## START DATA EXCERPTS

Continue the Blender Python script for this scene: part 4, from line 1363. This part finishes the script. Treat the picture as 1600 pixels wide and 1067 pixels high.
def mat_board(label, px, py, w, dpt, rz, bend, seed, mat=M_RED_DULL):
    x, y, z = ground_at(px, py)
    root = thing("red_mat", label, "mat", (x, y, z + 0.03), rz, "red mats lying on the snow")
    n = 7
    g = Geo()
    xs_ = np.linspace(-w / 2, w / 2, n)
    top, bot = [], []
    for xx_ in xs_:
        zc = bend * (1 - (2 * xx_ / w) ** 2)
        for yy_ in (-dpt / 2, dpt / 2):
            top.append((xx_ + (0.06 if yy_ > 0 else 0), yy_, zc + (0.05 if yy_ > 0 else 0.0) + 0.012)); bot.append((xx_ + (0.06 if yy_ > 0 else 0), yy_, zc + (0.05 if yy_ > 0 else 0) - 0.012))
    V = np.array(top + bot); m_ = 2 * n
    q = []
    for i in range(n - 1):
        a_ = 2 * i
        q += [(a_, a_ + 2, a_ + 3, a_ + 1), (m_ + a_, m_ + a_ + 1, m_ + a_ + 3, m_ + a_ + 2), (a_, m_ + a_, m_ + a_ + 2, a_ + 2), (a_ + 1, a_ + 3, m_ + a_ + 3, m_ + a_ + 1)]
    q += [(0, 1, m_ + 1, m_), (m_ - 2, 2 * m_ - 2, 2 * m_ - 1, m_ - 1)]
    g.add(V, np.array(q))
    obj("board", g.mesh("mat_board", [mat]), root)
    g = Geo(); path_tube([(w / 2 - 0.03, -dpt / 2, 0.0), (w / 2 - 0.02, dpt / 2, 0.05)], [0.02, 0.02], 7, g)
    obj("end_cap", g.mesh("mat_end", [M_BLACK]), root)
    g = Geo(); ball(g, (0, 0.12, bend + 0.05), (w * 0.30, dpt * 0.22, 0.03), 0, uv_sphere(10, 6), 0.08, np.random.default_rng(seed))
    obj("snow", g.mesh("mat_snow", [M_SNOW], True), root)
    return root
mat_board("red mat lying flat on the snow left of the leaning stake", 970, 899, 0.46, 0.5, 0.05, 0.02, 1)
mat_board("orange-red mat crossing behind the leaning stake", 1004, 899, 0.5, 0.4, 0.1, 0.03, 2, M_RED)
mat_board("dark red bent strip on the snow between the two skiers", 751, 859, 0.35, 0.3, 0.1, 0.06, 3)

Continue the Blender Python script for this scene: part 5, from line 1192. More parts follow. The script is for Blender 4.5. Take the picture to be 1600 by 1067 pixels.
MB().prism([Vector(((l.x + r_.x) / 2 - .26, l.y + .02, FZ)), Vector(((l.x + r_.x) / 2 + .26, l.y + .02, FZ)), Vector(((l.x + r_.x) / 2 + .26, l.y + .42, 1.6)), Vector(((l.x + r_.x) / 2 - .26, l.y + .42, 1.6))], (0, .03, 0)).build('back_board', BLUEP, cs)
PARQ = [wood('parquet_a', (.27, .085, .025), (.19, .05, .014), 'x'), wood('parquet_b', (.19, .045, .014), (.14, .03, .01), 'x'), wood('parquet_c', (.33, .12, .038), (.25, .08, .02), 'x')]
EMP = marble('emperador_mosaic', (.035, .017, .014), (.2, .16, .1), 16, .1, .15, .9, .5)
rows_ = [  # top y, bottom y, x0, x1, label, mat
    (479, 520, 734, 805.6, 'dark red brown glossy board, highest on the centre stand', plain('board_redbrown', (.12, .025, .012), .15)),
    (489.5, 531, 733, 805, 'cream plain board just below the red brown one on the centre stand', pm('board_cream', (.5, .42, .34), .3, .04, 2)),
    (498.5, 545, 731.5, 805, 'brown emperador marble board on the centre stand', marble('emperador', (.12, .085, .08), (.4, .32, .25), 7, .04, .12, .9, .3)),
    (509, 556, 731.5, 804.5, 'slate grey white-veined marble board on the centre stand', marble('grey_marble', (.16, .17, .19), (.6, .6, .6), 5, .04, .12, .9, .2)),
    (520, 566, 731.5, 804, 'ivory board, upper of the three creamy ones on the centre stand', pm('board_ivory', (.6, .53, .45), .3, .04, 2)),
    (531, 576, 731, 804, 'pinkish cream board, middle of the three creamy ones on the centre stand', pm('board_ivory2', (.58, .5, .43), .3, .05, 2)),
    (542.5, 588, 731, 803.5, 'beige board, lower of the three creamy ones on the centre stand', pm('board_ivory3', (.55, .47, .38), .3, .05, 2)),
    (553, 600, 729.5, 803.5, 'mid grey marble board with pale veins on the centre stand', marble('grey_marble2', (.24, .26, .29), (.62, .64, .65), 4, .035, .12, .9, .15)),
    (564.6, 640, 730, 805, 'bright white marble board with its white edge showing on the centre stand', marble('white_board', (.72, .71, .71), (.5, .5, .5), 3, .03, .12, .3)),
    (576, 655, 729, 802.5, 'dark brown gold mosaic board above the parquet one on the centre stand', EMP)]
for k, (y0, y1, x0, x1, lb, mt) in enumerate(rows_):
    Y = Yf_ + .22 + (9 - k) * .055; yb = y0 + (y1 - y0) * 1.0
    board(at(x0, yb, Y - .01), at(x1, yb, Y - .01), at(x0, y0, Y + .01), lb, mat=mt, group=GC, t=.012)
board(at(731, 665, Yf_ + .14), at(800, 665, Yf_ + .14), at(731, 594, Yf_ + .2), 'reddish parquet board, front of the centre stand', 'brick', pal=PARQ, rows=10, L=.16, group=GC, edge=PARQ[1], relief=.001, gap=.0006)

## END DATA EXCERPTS

WORK INSTRUCTIONS :: Retype all of the entries precisely as they are.

WRITTEN ANSWER ::
Continue the Blender Python script for this scene: part 4, from line 1363. This part finishes the script. Treat the picture as 1600 pixels wide and 1067 pixels high.
def mat_board(label, px, py, w, dpt, rz, bend, seed, mat=M_RED_DULL):
    x, y, z = ground_at(px, py)
    root = thing("red_mat", label, "mat", (x, y, z + 0.03), rz, "red mats lying on the snow")
    n = 7
    g = Geo()
    xs_ = np.linspace(-w / 2, w / 2, n)
    top, bot = [], []
    for xx_ in xs_:
        zc = bend * (1 - (2 * xx_ / w) ** 2)
        for yy_ in (-dpt / 2, dpt / 2):
            top.append((xx_ + (0.06 if yy_ > 0 else 0), yy_, zc + (0.05 if yy_ > 0 else 0.0) + 0.012)); bot.append((xx_ + (0.06 if yy_ > 0 else 0), yy_, zc + (0.05 if yy_ > 0 else 0) - 0.012))
    V = np.array(top + bot); m_ = 2 * n
    q = []
    for i in range(n - 1):
        a_ = 2 * i
        q += [(a_, a_ + 2, a_ + 3, a_ + 1), (m_ + a_, m_ + a_ + 1, m_ + a_ + 3, m_ + a_ + 2), (a_, m_ + a_, m_ + a_ + 2, a_ + 2), (a_ + 1, a_ + 3, m_ + a_ + 3, m_ + a_ + 1)]
    q += [(0, 1, m_ + 1, m_), (m_ - 2, 2 * m_ - 2, 2 * m_ - 1, m_ - 1)]
    g.add(V, np.array(q))
    obj("board", g.mesh("mat_board", [mat]), root)
    g = Geo(); path_tube([(w / 2 - 0.03, -dpt / 2, 0.0), (w / 2 - 0.02, dpt / 2, 0.05)], [0.02, 0.02], 7, g)
    obj("end_cap", g.mesh("mat_end", [M_BLACK]), root)
    g = Geo(); ball(g, (0, 0.12, bend + 0.05), (w * 0.30, dpt * 0.22, 0.03), 0, uv_sphere(10, 6), 0.08, np.random.default_rng(seed))
    obj("snow", g.mesh("mat_snow", [M_SNOW], True), root)
    return root
mat_board("red mat lying flat on the snow left of the leaning stake", 970, 899, 0.46, 0.5, 0.05, 0.02, 1)
mat_board("orange-red mat crossing behind the leaning stake", 1004, 899, 0.5, 0.4, 0.1, 0.03, 2, M_RED)
mat_board("dark red bent strip on the snow between the two skiers", 751, 859, 0.35, 0.3, 0.1, 0.06, 3)

Continue the Blender Python script for this scene: part 5, from line 1192. More parts follow. The script is for Blender 4.5. Take the picture to be 1600 by 1067 pixels.
MB().prism([Vector(((l.x + r_.x) / 2 - .26, l.y + .02, FZ)), Vector(((l.x + r_.x) / 2 + .26, l.y + .02, FZ)), Vector(((l.x + r_.x) / 2 + .26, l.y + .42, 1.6)), Vector(((l.x + r_.x) / 2 - .26, l.y + .42, 1.6))], (0, .03, 0)).build('back_board', BLUEP, cs)
PARQ = [wood('parquet_a', (.27, .085, .025), (.19, .05, .014), 'x'), wood('parquet_b', (.19, .045, .014), (.14, .03, .01), 'x'), wood('parquet_c', (.33, .12, .038), (.25, .08, .02), 'x')]
EMP = marble('emperador_mosaic', (.035, .017, .014), (.2, .16, .1), 16, .1, .15, .9, .5)
rows_ = [  # top y, bottom y, x0, x1, label, mat
    (479, 520, 734, 805.6, 'dark red brown glossy board, highest on the centre stand', plain('board_redbrown', (.12, .025, .012), .15)),
    (489.5, 531, 733, 805, 'cream plain board just below the red brown one on the centre stand', pm('board_cream', (.5, .42, .34), .3, .04, 2)),
    (498.5, 545, 731.5, 805, 'brown emperador marble board on the centre stand', marble('emperador', (.12, .085, .08), (.4, .32, .25), 7, .04, .12, .9, .3)),
    (509, 556, 731.5, 804.5, 'slate grey white-veined marble board on the centre stand', marble('grey_marble', (.16, .17, .19), (.6, .6, .6), 5, .04, .12, .9, .2)),
    (520, 566, 731.5, 804, 'ivory board, upper of the three creamy ones on the centre stand', pm('board_ivory', (.6, .53, .45), .3, .04, 2)),
    (531, 576, 731, 804, 'pinkish cream board, middle of the three creamy ones on the centre stand', pm('board_ivory2', (.58, .5, .43), .3, .05, 2)),
    (542.5, 588, 731, 803.5, 'beige board, lower of the three creamy ones on the centre stand', pm('board_ivory3', (.55, .47, .38), .3, .05, 2)),
    (553, 600, 729.5, 803.5, 'mid grey marble board with pale veins on the centre stand', marble('grey_marble2', (.24, .26, .29), (.62, .64, .65), 4, .035, .12, .9, .15)),
    (564.6, 640, 730, 805, 'bright white marble board with its white edge showing on the centre stand', marble('white_board', (.72, .71, .71), (.5, .5, .5), 3, .03, .12, .3)),
    (576, 655, 729, 802.5, 'dark brown gold mosaic board above the parquet one on the centre stand', EMP)]
for k, (y0, y1, x0, x1, lb, mt) in enumerate(rows_):
    Y = Yf_ + .22 + (9 - k) * .055; yb = y0 + (y1 - y0) * 1.0
    board(at(x0, yb, Y - .01), at(x1, yb, Y - .01), at(x0, y0, Y + .01), lb, mat=mt, group=GC, t=.012)
board(at(731, 665, Yf_ + .14), at(800, 665, Yf_ + .14), at(731, 594, Yf_ + .2), 'reddish parquet board, front of the centre stand', 'brick', pal=PARQ, rows=10, L=.16, group=GC, edge=PARQ[1], relief=.001, gap=.0006)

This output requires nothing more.